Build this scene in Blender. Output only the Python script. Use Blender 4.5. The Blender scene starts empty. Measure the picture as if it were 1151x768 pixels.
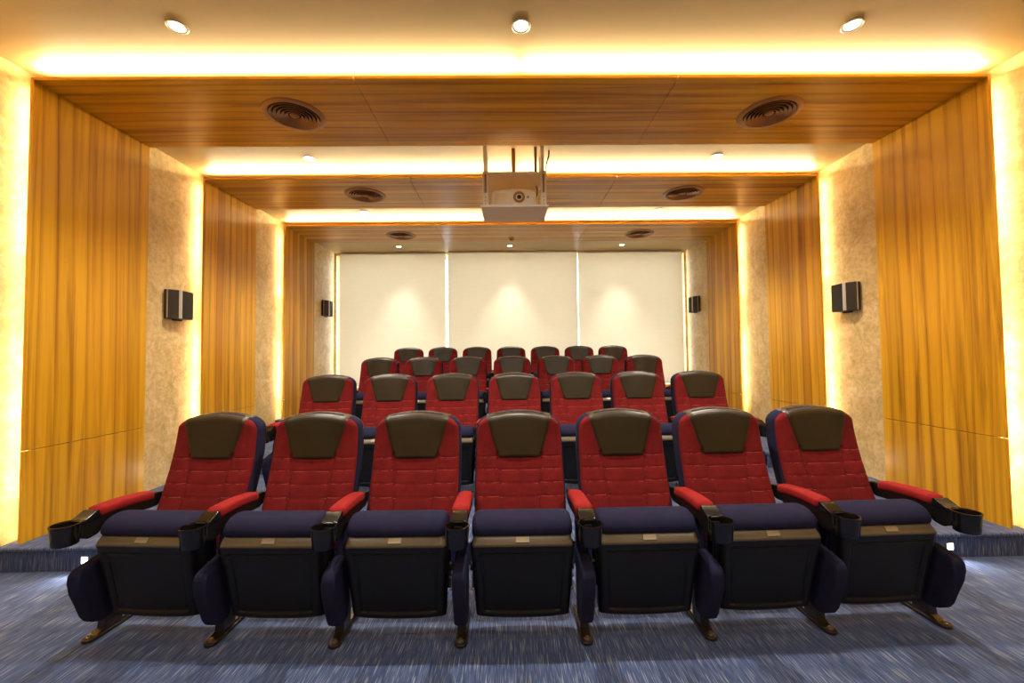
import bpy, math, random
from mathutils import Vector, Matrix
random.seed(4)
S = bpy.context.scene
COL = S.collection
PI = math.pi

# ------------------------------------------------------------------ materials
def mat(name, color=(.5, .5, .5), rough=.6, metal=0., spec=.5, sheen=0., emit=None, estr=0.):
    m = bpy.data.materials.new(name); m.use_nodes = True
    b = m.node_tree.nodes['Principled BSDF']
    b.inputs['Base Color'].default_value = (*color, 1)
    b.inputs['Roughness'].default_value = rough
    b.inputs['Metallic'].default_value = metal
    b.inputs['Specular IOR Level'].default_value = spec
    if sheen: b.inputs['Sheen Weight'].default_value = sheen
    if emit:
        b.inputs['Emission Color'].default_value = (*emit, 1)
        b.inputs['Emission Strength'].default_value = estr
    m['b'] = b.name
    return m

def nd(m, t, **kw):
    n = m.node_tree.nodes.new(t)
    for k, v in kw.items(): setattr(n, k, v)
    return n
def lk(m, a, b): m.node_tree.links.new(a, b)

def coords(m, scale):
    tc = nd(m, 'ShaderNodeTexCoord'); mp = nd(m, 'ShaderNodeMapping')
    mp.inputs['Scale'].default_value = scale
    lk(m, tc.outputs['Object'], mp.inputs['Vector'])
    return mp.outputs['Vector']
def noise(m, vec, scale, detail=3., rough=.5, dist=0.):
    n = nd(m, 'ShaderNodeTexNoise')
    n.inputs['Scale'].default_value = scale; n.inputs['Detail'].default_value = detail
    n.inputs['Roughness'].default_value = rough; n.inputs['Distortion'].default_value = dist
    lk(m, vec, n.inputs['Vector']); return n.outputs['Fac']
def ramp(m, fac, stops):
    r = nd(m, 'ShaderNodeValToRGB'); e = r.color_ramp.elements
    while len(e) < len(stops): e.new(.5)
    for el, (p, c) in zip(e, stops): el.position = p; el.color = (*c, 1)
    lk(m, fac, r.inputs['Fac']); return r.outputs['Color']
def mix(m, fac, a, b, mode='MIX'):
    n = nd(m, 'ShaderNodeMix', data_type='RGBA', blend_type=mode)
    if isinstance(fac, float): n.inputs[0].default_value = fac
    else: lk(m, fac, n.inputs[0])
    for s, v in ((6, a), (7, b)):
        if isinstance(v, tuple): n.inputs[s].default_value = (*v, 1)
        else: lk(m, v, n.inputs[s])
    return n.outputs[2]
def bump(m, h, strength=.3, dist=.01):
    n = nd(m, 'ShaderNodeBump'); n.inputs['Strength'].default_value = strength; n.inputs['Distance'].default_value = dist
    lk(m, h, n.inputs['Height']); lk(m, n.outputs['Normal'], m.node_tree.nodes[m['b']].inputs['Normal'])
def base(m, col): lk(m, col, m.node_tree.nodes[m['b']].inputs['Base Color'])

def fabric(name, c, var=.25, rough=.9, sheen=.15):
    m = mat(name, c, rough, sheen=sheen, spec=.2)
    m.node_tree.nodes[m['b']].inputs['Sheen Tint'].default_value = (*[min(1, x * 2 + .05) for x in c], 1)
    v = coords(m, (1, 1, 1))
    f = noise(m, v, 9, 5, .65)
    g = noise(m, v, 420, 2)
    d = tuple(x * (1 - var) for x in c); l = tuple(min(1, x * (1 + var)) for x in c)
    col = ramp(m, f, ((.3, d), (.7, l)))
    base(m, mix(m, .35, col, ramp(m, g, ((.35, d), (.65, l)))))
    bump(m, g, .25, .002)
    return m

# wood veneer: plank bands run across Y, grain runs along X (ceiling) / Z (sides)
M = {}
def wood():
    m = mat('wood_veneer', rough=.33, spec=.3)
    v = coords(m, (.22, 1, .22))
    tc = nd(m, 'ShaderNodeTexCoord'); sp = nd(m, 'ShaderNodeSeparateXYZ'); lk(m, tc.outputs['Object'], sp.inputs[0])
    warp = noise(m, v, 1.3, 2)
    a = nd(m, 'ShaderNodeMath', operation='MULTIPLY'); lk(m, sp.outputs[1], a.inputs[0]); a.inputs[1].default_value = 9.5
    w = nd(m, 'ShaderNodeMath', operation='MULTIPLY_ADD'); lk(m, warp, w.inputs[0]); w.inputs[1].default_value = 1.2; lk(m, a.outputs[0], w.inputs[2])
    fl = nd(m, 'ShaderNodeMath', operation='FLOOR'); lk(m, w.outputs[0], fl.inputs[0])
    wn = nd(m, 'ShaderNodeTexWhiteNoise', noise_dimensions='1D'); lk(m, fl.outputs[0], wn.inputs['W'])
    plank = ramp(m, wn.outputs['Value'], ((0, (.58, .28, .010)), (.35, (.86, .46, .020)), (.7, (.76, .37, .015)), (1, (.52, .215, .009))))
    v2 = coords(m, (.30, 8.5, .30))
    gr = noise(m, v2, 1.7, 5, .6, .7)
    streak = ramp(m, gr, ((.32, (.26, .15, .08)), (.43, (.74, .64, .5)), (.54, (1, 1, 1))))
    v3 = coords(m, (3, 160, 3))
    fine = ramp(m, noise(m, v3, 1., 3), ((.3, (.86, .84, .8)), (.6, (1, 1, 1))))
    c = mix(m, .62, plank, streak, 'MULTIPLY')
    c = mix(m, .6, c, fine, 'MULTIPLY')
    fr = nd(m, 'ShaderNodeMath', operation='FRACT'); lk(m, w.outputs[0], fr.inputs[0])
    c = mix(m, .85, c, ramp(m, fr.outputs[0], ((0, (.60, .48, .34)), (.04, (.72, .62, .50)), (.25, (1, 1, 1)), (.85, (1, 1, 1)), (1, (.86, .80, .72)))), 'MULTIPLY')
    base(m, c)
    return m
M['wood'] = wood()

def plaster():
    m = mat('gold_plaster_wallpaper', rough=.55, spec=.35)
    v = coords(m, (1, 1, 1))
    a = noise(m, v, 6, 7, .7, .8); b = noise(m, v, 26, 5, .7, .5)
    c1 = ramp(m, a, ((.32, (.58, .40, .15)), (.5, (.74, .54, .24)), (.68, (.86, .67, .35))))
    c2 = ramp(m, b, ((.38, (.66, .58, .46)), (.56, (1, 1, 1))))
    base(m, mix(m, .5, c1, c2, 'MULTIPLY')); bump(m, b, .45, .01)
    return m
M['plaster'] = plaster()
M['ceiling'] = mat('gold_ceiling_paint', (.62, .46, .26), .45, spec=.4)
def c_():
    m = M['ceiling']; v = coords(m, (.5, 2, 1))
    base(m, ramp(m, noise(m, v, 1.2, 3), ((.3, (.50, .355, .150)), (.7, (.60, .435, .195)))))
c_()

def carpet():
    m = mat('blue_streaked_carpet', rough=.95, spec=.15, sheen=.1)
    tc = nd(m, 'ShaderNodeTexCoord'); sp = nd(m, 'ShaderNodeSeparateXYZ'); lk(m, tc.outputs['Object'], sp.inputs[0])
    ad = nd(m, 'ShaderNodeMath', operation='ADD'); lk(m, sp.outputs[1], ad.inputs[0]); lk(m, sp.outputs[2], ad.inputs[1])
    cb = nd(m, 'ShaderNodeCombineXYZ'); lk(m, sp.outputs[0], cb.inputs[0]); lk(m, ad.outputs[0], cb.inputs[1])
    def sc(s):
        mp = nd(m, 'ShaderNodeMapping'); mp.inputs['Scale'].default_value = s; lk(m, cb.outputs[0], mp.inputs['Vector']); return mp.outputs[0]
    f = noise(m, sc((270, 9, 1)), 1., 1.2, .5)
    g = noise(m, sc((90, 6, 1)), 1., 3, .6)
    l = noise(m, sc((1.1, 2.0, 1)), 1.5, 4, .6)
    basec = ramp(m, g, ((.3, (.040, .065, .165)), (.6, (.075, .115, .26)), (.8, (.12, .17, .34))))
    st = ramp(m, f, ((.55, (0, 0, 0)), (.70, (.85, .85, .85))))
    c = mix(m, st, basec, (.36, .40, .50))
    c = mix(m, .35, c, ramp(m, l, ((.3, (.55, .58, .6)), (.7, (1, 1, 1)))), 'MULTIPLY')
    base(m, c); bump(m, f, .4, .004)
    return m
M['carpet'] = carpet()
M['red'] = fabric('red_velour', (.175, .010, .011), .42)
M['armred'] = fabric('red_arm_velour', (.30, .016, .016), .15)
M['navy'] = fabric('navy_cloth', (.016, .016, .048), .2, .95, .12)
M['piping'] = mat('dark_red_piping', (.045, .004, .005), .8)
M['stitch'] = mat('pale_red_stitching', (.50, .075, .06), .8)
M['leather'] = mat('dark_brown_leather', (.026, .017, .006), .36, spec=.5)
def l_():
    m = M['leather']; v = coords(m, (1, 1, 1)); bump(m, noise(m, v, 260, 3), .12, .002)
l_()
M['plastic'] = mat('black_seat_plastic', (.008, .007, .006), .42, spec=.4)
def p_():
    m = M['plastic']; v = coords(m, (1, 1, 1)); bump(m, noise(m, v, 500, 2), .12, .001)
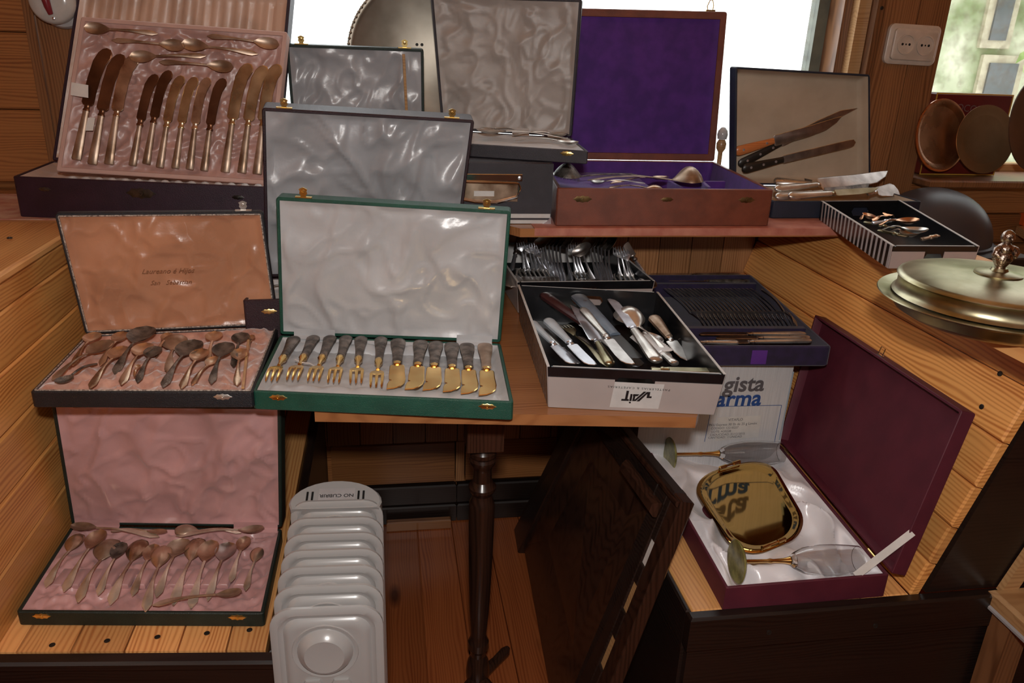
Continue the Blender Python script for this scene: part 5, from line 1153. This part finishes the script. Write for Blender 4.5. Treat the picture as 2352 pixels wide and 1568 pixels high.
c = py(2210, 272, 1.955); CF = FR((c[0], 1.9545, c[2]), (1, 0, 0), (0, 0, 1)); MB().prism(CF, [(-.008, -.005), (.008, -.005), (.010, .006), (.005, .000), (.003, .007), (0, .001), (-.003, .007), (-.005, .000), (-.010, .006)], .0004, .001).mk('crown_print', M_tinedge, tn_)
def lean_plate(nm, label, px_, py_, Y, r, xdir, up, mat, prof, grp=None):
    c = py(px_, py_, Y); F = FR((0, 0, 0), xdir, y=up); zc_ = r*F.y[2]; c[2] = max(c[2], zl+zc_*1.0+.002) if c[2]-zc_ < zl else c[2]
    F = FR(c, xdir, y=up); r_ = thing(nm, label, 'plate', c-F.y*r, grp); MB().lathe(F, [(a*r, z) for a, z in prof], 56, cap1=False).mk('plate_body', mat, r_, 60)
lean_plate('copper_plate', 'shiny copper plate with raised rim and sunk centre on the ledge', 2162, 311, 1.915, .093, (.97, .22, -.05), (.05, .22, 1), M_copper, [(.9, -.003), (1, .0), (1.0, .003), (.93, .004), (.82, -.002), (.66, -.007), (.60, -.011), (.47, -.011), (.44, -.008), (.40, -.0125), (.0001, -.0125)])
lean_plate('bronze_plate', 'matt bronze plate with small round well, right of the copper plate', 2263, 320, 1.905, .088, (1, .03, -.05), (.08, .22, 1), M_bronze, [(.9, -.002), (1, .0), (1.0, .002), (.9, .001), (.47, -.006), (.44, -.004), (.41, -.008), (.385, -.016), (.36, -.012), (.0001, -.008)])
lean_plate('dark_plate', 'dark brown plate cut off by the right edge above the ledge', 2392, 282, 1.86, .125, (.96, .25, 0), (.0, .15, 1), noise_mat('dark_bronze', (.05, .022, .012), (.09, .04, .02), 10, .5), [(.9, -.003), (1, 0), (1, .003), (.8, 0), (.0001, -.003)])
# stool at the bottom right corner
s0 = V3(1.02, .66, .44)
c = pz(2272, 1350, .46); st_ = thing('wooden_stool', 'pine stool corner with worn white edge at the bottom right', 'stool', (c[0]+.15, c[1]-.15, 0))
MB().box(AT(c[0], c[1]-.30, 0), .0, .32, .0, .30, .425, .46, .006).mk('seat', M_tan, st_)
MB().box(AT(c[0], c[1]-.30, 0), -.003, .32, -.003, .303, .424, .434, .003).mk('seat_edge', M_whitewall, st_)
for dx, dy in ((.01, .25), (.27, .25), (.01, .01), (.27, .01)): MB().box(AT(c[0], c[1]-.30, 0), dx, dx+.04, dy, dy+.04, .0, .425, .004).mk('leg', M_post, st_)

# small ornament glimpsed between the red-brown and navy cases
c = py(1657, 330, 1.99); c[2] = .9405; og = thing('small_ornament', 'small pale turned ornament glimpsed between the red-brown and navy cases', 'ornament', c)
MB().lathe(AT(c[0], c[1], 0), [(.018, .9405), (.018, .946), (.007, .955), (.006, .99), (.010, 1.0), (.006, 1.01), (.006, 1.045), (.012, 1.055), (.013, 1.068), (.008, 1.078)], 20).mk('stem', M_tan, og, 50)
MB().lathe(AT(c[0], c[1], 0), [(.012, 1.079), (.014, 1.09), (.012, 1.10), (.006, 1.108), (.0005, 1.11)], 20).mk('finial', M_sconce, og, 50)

● ● ●

▸ AIM:
Restate word for word only the lines from where the entries begin through the one with "def lk(m, a, b): m.node_tree.links.new(a, b)"; omit the pictures.

▸ SOLUTION:
Build this scene in Blender. Output only the Python script. Use Blender 4.5. The Blender scene starts empty. Measure the picture as if it were 1151x768 pixels.
import bpy, math, random
from mathutils import Vector, Matrix
random.seed(4)
S = bpy.context.scene
COL = S.collection
PI = math.pi

# ------------------------------------------------------------------ materials
def mat(name, color=(.5, .5, .5), rough=.6, metal=0., spec=.5, sheen=0., emit=None, estr=0.):
    m = bpy.data.materials.new(name); m.use_nodes = True
    b = m.node_tree.nodes['Principled BSDF']
    b.inputs['Base Color'].default_value = (*color, 1)
    b.inputs['Roughness'].default_value = rough
    b.inputs['Metallic'].default_value = metal
    b.inputs['Specular IOR Level'].default_value = spec
    if sheen: b.inputs['Sheen Weight'].default_value = sheen
    if emit:
        b.inputs['Emission Color'].default_value = (*emit, 1)
        b.inputs['Emission Strength'].default_value = estr
    m['b'] = b.name
    return m

def nd(m, t, **kw):
    n = m.node_tree.nodes.new(t)
    for k, v in kw.items(): setattr(n, k, v)
    return n
def lk(m, a, b): m.node_tree.links.new(a, b)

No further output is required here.